= DATA BLOCK =
□ □ □ □
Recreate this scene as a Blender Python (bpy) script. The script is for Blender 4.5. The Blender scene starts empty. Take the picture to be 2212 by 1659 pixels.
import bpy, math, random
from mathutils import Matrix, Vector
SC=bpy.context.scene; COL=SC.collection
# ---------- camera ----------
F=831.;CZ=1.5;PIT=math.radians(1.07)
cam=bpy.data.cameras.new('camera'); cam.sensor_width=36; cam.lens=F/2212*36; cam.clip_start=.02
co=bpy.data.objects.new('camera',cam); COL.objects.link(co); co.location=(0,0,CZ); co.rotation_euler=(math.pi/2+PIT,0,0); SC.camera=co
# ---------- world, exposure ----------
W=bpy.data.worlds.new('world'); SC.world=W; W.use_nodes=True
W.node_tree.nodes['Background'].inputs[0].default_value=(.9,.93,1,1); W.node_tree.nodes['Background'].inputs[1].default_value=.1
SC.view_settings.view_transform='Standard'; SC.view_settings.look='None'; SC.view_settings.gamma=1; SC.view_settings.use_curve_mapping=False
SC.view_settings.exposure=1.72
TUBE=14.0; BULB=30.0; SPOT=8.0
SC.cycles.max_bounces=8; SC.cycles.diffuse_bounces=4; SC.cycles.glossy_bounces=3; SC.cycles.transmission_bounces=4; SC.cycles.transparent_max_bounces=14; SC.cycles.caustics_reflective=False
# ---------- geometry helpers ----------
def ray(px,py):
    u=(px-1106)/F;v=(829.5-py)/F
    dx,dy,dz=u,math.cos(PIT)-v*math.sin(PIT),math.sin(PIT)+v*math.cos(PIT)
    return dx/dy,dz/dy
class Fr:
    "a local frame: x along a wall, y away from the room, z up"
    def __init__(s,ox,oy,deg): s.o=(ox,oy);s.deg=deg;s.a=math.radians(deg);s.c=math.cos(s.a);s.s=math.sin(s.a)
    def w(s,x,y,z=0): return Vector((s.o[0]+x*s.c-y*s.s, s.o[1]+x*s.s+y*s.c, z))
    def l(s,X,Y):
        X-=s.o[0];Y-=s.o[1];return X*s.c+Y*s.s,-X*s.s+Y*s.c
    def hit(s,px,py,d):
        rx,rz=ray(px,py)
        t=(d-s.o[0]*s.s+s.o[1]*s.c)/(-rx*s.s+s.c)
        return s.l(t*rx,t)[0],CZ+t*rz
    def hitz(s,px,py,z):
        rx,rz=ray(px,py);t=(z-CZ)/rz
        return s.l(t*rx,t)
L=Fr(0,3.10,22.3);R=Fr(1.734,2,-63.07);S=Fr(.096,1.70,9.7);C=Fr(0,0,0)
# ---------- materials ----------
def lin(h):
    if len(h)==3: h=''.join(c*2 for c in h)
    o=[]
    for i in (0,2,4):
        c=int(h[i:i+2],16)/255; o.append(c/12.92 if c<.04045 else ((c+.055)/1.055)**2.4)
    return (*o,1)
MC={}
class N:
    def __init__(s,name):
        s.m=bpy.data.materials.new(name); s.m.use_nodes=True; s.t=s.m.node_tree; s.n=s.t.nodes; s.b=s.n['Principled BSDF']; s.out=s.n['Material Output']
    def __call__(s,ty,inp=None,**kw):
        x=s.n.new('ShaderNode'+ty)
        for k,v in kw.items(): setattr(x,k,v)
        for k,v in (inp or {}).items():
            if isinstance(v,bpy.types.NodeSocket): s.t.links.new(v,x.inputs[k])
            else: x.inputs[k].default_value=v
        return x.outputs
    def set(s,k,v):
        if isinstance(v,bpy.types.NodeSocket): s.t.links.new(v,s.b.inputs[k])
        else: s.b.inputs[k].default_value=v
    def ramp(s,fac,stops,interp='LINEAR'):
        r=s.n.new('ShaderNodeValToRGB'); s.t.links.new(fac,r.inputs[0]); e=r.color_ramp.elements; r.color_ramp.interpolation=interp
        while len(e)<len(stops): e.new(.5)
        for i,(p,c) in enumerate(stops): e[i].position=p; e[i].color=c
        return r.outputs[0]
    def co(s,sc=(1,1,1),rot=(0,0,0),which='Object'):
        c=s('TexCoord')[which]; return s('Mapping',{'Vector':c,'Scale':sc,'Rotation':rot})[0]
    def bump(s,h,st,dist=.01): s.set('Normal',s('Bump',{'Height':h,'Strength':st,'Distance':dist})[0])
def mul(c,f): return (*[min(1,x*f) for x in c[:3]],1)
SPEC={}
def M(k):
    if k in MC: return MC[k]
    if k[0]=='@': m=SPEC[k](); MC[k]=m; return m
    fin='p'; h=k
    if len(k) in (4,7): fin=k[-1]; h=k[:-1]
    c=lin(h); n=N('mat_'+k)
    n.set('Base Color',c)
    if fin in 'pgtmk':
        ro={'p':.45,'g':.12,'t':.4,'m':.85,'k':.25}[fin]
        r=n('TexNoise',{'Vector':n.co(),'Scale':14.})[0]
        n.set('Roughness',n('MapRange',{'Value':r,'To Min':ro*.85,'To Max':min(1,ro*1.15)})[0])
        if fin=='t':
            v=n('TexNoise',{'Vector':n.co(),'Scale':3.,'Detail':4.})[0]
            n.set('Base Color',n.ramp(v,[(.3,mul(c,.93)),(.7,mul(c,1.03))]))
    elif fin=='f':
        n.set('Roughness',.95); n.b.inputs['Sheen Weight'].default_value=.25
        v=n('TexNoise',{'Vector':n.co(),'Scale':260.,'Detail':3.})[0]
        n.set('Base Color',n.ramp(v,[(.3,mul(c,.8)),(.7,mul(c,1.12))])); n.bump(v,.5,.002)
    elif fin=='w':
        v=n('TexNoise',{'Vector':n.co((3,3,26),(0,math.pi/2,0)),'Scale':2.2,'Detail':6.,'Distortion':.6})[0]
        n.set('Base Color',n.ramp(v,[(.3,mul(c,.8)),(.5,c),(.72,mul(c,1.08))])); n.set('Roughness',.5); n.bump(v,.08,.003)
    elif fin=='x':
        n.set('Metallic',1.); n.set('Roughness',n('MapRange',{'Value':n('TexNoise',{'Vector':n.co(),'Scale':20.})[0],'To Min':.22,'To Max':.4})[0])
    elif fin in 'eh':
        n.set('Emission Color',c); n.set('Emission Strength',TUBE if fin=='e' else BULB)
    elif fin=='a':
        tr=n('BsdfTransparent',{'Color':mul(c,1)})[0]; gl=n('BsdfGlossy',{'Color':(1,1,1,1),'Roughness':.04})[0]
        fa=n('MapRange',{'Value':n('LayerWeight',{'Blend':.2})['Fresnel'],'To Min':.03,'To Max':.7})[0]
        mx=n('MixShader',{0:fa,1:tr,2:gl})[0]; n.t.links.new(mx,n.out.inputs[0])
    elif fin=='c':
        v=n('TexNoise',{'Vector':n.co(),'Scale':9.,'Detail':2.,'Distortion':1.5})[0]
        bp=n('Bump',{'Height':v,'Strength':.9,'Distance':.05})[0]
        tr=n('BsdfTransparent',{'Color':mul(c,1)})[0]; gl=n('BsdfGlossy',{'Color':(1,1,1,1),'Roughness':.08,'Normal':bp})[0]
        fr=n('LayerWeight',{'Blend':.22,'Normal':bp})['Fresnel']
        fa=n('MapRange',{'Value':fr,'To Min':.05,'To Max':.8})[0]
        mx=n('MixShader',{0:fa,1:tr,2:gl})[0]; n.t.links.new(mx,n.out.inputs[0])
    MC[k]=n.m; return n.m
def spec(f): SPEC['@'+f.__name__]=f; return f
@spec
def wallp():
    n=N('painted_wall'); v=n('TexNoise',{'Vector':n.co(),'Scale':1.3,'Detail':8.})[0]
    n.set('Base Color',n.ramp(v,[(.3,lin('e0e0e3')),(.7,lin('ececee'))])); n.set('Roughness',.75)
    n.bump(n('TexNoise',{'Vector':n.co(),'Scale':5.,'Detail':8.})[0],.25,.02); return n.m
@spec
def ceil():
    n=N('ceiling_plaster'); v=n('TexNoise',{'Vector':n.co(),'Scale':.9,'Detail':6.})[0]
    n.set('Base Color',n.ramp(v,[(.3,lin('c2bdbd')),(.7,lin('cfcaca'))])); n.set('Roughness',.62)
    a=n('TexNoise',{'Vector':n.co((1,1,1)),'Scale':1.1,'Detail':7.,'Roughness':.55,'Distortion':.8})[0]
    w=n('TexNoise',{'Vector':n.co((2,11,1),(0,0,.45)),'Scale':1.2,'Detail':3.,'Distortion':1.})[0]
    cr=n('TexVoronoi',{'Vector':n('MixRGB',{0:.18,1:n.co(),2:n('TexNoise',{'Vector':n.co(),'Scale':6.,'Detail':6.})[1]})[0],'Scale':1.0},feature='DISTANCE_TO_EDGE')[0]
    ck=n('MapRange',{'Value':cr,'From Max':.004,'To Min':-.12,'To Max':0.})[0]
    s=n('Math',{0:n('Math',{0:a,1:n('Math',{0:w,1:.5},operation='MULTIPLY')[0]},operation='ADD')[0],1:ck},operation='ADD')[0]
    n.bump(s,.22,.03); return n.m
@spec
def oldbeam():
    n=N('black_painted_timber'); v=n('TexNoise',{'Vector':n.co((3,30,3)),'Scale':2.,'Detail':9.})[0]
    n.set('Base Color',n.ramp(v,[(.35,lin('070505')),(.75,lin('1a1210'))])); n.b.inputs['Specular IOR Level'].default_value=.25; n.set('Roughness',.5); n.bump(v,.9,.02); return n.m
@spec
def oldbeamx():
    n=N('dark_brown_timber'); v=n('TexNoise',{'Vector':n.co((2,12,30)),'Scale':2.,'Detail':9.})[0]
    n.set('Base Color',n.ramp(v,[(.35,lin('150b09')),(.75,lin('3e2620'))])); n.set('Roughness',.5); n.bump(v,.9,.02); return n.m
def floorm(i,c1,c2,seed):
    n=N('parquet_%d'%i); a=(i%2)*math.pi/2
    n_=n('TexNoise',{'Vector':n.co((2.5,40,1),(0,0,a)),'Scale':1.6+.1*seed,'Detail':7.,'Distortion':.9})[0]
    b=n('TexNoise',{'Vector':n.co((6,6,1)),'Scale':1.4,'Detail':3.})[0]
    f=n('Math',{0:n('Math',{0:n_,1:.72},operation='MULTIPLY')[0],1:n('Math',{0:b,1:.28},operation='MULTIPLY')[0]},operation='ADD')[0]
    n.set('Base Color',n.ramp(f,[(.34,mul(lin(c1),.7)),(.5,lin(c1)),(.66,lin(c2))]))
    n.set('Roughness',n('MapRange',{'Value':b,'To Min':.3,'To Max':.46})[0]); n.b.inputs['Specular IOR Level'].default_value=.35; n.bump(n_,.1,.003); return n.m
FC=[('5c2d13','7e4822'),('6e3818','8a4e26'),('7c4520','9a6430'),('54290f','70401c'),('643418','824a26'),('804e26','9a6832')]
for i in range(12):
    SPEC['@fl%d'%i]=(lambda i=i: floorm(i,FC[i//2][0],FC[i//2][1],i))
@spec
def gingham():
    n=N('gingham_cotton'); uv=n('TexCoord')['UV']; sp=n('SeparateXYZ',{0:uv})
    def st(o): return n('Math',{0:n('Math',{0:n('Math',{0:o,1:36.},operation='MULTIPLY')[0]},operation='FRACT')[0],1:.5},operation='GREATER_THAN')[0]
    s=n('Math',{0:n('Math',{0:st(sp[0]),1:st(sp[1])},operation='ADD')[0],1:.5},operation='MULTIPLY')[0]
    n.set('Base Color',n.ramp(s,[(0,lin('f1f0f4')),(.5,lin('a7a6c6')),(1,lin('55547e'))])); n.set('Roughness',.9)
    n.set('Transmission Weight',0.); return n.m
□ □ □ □
= JOB =
Pull every line containing "scene" from the material above.

= SOLUTION TO THIS TASK =
Recreate this scene as a Blender Python (bpy) script. The script is for Blender 4.5. The Blender scene starts empty. Take the picture to be 2212 by 1659 pixels.
SC=bpy.context.scene; COL=SC.collection